══ Data block

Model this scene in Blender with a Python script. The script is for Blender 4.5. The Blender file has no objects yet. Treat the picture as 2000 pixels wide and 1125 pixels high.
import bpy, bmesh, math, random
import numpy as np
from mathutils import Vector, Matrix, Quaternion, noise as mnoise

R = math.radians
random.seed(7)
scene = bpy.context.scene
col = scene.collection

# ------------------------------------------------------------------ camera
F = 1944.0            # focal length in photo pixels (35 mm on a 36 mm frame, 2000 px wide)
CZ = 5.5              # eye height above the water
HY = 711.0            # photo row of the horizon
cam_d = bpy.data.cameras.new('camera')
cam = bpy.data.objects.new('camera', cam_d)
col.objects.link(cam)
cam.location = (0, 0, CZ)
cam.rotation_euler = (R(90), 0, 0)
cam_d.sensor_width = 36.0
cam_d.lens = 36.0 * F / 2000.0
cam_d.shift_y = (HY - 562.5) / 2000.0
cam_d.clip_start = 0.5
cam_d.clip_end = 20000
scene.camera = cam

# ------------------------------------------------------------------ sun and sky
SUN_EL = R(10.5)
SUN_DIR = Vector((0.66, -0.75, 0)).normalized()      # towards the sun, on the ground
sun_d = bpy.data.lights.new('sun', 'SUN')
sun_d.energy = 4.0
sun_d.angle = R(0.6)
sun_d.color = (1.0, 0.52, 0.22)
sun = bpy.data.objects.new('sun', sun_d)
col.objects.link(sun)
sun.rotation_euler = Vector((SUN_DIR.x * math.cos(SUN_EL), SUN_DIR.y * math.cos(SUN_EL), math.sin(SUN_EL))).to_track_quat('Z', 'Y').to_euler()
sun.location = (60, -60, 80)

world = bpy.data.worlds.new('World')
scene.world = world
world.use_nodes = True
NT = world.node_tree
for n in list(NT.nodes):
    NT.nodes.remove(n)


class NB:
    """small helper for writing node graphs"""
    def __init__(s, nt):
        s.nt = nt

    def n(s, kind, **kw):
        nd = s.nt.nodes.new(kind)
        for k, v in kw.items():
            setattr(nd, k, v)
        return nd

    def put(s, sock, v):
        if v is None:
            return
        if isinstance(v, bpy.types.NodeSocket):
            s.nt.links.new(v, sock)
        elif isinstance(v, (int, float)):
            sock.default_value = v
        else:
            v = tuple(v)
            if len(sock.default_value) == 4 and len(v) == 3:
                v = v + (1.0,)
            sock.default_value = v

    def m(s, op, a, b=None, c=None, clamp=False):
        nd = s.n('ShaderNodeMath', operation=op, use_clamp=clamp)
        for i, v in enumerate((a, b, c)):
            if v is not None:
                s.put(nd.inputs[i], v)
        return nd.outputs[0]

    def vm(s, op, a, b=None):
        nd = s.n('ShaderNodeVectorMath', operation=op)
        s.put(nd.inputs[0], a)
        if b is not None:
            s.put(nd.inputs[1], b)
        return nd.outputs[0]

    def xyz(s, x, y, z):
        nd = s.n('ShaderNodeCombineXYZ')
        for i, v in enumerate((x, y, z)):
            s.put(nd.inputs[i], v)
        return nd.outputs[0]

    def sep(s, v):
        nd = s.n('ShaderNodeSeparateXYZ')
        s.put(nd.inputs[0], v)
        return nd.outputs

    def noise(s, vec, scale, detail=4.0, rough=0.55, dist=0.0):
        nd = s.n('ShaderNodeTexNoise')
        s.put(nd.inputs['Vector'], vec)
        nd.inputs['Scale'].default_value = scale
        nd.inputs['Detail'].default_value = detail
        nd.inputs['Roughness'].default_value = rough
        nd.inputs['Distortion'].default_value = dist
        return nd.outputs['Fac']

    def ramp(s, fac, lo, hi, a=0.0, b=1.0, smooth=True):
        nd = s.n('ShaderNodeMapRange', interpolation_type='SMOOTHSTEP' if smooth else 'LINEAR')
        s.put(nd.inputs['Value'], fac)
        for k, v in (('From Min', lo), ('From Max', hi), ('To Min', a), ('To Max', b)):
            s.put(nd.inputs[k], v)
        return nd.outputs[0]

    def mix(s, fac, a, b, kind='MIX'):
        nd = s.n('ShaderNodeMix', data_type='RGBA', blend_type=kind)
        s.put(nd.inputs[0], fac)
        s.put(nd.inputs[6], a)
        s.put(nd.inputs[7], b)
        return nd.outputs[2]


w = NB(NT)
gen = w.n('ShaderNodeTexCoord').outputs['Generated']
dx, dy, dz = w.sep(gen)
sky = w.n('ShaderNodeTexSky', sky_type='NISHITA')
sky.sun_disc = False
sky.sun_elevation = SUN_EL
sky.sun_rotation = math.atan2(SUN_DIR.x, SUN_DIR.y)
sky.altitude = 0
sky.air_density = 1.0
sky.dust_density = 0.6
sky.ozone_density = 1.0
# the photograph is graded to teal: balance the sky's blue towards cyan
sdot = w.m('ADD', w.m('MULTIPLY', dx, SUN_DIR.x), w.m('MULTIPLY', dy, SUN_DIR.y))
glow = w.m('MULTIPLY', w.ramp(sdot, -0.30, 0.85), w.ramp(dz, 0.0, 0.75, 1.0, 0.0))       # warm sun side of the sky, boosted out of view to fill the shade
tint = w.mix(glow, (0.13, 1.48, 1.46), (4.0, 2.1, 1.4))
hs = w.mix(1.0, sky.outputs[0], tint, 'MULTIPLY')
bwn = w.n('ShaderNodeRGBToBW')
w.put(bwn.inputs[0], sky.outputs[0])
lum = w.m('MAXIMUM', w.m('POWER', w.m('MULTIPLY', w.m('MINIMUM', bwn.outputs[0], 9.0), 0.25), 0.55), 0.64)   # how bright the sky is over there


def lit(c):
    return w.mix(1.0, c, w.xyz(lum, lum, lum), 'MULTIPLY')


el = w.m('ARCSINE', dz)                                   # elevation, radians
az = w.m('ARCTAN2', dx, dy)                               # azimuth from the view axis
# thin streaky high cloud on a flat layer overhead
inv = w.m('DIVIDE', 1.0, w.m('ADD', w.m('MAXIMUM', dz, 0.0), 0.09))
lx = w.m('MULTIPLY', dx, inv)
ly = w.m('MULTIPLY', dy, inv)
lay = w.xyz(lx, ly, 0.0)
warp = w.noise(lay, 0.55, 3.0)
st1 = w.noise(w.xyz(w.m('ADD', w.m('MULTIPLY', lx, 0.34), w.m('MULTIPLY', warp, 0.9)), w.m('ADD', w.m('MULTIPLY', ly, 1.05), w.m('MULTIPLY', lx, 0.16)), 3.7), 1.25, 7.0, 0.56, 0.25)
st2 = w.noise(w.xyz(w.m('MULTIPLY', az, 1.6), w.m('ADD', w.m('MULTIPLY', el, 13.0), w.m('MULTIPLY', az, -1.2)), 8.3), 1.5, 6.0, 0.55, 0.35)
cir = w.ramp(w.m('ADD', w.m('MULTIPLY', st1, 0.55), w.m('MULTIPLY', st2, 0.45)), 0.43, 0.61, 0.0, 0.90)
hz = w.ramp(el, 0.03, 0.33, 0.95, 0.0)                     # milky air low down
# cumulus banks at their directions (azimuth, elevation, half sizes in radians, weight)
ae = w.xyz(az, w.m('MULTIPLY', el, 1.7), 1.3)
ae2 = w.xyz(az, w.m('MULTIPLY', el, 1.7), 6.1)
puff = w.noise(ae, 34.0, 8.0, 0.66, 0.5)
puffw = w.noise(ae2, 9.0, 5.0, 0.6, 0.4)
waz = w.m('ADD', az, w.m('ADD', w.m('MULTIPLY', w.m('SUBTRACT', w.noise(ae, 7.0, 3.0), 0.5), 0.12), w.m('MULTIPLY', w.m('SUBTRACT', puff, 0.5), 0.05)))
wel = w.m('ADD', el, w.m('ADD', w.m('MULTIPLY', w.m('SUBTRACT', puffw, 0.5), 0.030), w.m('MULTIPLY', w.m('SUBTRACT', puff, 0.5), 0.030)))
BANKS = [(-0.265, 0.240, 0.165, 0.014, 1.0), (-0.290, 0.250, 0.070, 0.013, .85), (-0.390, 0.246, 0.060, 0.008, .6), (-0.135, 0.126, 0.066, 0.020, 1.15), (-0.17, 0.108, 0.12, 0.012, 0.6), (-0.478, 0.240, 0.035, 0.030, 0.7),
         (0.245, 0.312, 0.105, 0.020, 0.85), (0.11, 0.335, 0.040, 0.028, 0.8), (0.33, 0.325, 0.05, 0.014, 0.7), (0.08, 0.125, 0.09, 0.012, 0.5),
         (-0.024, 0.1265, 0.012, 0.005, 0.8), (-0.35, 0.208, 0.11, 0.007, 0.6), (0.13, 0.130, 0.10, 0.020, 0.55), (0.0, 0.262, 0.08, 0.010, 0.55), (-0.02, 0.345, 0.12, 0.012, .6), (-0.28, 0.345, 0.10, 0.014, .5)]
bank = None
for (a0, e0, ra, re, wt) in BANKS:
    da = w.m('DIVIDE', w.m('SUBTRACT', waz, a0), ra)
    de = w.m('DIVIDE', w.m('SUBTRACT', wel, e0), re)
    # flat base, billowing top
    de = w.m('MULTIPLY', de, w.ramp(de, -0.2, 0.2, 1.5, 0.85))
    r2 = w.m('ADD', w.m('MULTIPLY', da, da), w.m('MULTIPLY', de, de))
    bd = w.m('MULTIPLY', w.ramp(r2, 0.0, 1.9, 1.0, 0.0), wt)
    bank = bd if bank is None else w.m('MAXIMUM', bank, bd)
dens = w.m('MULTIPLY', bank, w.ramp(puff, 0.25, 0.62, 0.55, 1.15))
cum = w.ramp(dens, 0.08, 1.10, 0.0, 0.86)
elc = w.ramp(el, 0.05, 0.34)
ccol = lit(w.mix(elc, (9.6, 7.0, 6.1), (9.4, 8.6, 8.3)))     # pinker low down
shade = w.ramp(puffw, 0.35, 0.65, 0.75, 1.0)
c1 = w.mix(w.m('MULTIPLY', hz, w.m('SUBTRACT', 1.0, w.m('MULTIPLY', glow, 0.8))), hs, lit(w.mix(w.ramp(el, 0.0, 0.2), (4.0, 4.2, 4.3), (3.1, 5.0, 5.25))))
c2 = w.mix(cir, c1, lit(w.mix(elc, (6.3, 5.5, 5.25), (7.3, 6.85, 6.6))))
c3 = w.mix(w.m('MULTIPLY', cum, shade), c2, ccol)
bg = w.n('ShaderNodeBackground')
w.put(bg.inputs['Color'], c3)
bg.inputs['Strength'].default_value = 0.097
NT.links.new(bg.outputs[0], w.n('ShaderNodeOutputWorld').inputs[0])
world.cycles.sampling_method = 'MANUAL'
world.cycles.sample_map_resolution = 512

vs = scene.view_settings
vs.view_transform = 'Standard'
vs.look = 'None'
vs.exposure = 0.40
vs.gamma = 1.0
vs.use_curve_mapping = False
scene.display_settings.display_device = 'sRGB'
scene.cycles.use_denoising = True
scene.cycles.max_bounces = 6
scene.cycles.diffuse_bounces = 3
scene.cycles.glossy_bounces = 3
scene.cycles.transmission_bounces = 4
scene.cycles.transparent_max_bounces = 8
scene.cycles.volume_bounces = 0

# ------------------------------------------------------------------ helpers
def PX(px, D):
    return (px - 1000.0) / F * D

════

Please write out exactly the lines from the start of the data through the line that contains "scene.camera = cam", both ends included, and nothing else.

### [Solution for this problem]
Model this scene in Blender with a Python script. The script is for Blender 4.5. The Blender file has no objects yet. Treat the picture as 2000 pixels wide and 1125 pixels high.
import bpy, bmesh, math, random
import numpy as np
from mathutils import Vector, Matrix, Quaternion, noise as mnoise

R = math.radians
random.seed(7)
scene = bpy.context.scene
col = scene.collection

# ------------------------------------------------------------------ camera
F = 1944.0            # focal length in photo pixels (35 mm on a 36 mm frame, 2000 px wide)
CZ = 5.5              # eye height above the water
HY = 711.0            # photo row of the horizon
cam_d = bpy.data.cameras.new('camera')
cam = bpy.data.objects.new('camera', cam_d)
col.objects.link(cam)
cam.location = (0, 0, CZ)
cam.rotation_euler = (R(90), 0, 0)
cam_d.sensor_width = 36.0
cam_d.lens = 36.0 * F / 2000.0
cam_d.shift_y = (HY - 562.5) / 2000.0
cam_d.clip_start = 0.5
cam_d.clip_end = 20000
scene.camera = cam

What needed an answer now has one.